# [Exercise prompt]
Return the listing below word for word.

# [Dataset section]
════════
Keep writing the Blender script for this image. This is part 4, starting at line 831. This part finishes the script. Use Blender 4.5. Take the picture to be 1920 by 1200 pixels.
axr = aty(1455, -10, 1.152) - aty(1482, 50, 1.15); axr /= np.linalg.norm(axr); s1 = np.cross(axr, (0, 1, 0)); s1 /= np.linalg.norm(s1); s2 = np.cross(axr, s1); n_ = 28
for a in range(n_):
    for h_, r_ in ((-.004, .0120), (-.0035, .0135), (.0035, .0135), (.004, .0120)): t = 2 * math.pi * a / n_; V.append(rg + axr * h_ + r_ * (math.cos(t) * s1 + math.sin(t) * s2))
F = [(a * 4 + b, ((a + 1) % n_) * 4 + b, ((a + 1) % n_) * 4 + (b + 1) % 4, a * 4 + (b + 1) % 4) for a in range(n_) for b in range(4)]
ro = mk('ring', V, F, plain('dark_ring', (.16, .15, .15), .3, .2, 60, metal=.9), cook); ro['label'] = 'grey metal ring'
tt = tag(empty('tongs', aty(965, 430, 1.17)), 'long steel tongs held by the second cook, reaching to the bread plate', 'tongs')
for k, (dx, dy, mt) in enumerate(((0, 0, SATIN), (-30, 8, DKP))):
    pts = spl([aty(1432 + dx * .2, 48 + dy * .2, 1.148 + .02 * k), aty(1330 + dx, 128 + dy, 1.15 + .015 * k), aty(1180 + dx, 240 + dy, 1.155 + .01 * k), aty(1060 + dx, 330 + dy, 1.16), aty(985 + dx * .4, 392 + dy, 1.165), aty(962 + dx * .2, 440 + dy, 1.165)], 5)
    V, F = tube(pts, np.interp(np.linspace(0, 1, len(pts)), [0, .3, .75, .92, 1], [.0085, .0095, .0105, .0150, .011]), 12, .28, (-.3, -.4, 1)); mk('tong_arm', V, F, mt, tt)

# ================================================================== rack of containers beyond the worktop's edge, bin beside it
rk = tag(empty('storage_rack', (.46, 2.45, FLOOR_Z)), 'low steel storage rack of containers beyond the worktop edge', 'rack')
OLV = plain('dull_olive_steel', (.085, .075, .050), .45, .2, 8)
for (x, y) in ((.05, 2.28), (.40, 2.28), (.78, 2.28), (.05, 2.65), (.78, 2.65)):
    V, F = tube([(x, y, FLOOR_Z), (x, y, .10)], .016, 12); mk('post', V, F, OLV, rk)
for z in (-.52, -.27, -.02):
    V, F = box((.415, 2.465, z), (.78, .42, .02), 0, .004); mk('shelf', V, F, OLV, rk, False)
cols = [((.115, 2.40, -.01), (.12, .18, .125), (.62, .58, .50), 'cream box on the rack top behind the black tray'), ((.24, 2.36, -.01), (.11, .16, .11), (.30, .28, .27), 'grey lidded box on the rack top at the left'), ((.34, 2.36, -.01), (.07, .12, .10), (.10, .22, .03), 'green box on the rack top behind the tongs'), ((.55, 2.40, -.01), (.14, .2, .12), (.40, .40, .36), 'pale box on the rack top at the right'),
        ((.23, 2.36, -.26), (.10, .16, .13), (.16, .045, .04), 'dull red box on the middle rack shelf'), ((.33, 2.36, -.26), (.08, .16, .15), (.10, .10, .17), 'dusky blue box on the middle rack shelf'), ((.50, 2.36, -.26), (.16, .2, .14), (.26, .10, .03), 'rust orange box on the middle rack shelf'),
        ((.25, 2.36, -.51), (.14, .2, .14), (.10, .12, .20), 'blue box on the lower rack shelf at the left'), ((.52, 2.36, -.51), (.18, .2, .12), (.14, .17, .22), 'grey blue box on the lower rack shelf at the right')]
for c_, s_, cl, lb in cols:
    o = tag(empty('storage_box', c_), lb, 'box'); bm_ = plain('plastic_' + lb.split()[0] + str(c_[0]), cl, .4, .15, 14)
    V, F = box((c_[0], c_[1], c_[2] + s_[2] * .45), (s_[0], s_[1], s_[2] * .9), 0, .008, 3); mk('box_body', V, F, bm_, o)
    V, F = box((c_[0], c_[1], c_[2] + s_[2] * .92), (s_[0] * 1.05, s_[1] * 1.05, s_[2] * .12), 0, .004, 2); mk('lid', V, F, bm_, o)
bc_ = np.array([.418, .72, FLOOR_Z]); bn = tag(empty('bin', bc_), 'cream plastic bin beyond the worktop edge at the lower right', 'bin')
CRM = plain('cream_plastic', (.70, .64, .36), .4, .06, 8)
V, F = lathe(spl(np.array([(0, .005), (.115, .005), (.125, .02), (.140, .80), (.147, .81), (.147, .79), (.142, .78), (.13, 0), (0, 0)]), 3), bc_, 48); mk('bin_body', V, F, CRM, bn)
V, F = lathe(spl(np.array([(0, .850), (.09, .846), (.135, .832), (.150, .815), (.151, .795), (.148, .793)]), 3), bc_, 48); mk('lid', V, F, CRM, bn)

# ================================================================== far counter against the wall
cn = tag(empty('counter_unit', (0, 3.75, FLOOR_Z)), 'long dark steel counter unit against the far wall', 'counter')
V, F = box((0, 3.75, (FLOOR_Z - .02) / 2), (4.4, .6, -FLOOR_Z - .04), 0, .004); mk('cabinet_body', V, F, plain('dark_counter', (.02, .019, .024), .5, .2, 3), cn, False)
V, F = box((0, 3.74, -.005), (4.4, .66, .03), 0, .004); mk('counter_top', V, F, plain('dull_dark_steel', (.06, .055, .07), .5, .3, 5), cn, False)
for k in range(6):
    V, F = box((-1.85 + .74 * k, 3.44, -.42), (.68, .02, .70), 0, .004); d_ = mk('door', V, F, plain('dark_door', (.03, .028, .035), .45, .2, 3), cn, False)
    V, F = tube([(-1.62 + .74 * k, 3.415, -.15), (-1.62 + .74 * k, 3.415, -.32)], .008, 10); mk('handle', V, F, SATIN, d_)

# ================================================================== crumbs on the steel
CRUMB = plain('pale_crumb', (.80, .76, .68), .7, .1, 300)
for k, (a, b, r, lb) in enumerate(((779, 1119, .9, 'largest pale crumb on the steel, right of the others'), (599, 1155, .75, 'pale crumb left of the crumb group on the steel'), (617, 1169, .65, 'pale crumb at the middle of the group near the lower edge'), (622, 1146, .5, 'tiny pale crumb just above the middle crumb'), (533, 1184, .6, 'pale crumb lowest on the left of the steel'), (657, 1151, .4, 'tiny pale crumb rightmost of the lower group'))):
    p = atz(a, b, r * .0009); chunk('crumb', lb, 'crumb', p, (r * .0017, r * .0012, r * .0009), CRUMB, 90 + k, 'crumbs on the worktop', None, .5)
════════
# [Solution for this problem]
Keep writing the Blender script for this image. This is part 4, starting at line 831. This part finishes the script. Use Blender 4.5. Take the picture to be 1920 by 1200 pixels.
axr = aty(1455, -10, 1.152) - aty(1482, 50, 1.15); axr /= np.linalg.norm(axr); s1 = np.cross(axr, (0, 1, 0)); s1 /= np.linalg.norm(s1); s2 = np.cross(axr, s1); n_ = 28
for a in range(n_):
    for h_, r_ in ((-.004, .0120), (-.0035, .0135), (.0035, .0135), (.004, .0120)): t = 2 * math.pi * a / n_; V.append(rg + axr * h_ + r_ * (math.cos(t) * s1 + math.sin(t) * s2))
F = [(a * 4 + b, ((a + 1) % n_) * 4 + b, ((a + 1) % n_) * 4 + (b + 1) % 4, a * 4 + (b + 1) % 4) for a in range(n_) for b in range(4)]
ro = mk('ring', V, F, plain('dark_ring', (.16, .15, .15), .3, .2, 60, metal=.9), cook); ro['label'] = 'grey metal ring'
tt = tag(empty('tongs', aty(965, 430, 1.17)), 'long steel tongs held by the second cook, reaching to the bread plate', 'tongs')
for k, (dx, dy, mt) in enumerate(((0, 0, SATIN), (-30, 8, DKP))):
    pts = spl([aty(1432 + dx * .2, 48 + dy * .2, 1.148 + .02 * k), aty(1330 + dx, 128 + dy, 1.15 + .015 * k), aty(1180 + dx, 240 + dy, 1.155 + .01 * k), aty(1060 + dx, 330 + dy, 1.16), aty(985 + dx * .4, 392 + dy, 1.165), aty(962 + dx * .2, 440 + dy, 1.165)], 5)
    V, F = tube(pts, np.interp(np.linspace(0, 1, len(pts)), [0, .3, .75, .92, 1], [.0085, .0095, .0105, .0150, .011]), 12, .28, (-.3, -.4, 1)); mk('tong_arm', V, F, mt, tt)

# ================================================================== rack of containers beyond the worktop's edge, bin beside it
rk = tag(empty('storage_rack', (.46, 2.45, FLOOR_Z)), 'low steel storage rack of containers beyond the worktop edge', 'rack')
OLV = plain('dull_olive_steel', (.085, .075, .050), .45, .2, 8)
for (x, y) in ((.05, 2.28), (.40, 2.28), (.78, 2.28), (.05, 2.65), (.78, 2.65)):
    V, F = tube([(x, y, FLOOR_Z), (x, y, .10)], .016, 12); mk('post', V, F, OLV, rk)
for z in (-.52, -.27, -.02):
    V, F = box((.415, 2.465, z), (.78, .42, .02), 0, .004); mk('shelf', V, F, OLV, rk, False)
cols = [((.115, 2.40, -.01), (.12, .18, .125), (.62, .58, .50), 'cream box on the rack top behind the black tray'), ((.24, 2.36, -.01), (.11, .16, .11), (.30, .28, .27), 'grey lidded box on the rack top at the left'), ((.34, 2.36, -.01), (.07, .12, .10), (.10, .22, .03), 'green box on the rack top behind the tongs'), ((.55, 2.40, -.01), (.14, .2, .12), (.40, .40, .36), 'pale box on the rack top at the right'),
        ((.23, 2.36, -.26), (.10, .16, .13), (.16, .045, .04), 'dull red box on the middle rack shelf'), ((.33, 2.36, -.26), (.08, .16, .15), (.10, .10, .17), 'dusky blue box on the middle rack shelf'), ((.50, 2.36, -.26), (.16, .2, .14), (.26, .10, .03), 'rust orange box on the middle rack shelf'),
        ((.25, 2.36, -.51), (.14, .2, .14), (.10, .12, .20), 'blue box on the lower rack shelf at the left'), ((.52, 2.36, -.51), (.18, .2, .12), (.14, .17, .22), 'grey blue box on the lower rack shelf at the right')]
for c_, s_, cl, lb in cols:
    o = tag(empty('storage_box', c_), lb, 'box'); bm_ = plain('plastic_' + lb.split()[0] + str(c_[0]), cl, .4, .15, 14)
    V, F = box((c_[0], c_[1], c_[2] + s_[2] * .45), (s_[0], s_[1], s_[2] * .9), 0, .008, 3); mk('box_body', V, F, bm_, o)
    V, F = box((c_[0], c_[1], c_[2] + s_[2] * .92), (s_[0] * 1.05, s_[1] * 1.05, s_[2] * .12), 0, .004, 2); mk('lid', V, F, bm_, o)
bc_ = np.array([.418, .72, FLOOR_Z]); bn = tag(empty('bin', bc_), 'cream plastic bin beyond the worktop edge at the lower right', 'bin')
CRM = plain('cream_plastic', (.70, .64, .36), .4, .06, 8)
V, F = lathe(spl(np.array([(0, .005), (.115, .005), (.125, .02), (.140, .80), (.147, .81), (.147, .79), (.142, .78), (.13, 0), (0, 0)]), 3), bc_, 48); mk('bin_body', V, F, CRM, bn)
V, F = lathe(spl(np.array([(0, .850), (.09, .846), (.135, .832), (.150, .815), (.151, .795), (.148, .793)]), 3), bc_, 48); mk('lid', V, F, CRM, bn)

# ================================================================== far counter against the wall
cn = tag(empty('counter_unit', (0, 3.75, FLOOR_Z)), 'long dark steel counter unit against the far wall', 'counter')
V, F = box((0, 3.75, (FLOOR_Z - .02) / 2), (4.4, .6, -FLOOR_Z - .04), 0, .004); mk('cabinet_body', V, F, plain('dark_counter', (.02, .019, .024), .5, .2, 3), cn, False)
V, F = box((0, 3.74, -.005), (4.4, .66, .03), 0, .004); mk('counter_top', V, F, plain('dull_dark_steel', (.06, .055, .07), .5, .3, 5), cn, False)
for k in range(6):
    V, F = box((-1.85 + .74 * k, 3.44, -.42), (.68, .02, .70), 0, .004); d_ = mk('door', V, F, plain('dark_door', (.03, .028, .035), .45, .2, 3), cn, False)
    V, F = tube([(-1.62 + .74 * k, 3.415, -.15), (-1.62 + .74 * k, 3.415, -.32)], .008, 10); mk('handle', V, F, SATIN, d_)

# ================================================================== crumbs on the steel
CRUMB = plain('pale_crumb', (.80, .76, .68), .7, .1, 300)
for k, (a, b, r, lb) in enumerate(((779, 1119, .9, 'largest pale crumb on the steel, right of the others'), (599, 1155, .75, 'pale crumb left of the crumb group on the steel'), (617, 1169, .65, 'pale crumb at the middle of the group near the lower edge'), (622, 1146, .5, 'tiny pale crumb just above the middle crumb'), (533, 1184, .6, 'pale crumb lowest on the left of the steel'), (657, 1151, .4, 'tiny pale crumb rightmost of the lower group'))):
    p = atz(a, b, r * .0009); chunk('crumb', lb, 'crumb', p, (r * .0017, r * .0012, r * .0009), CRUMB, 90 + k, 'crumbs on the worktop', None, .5)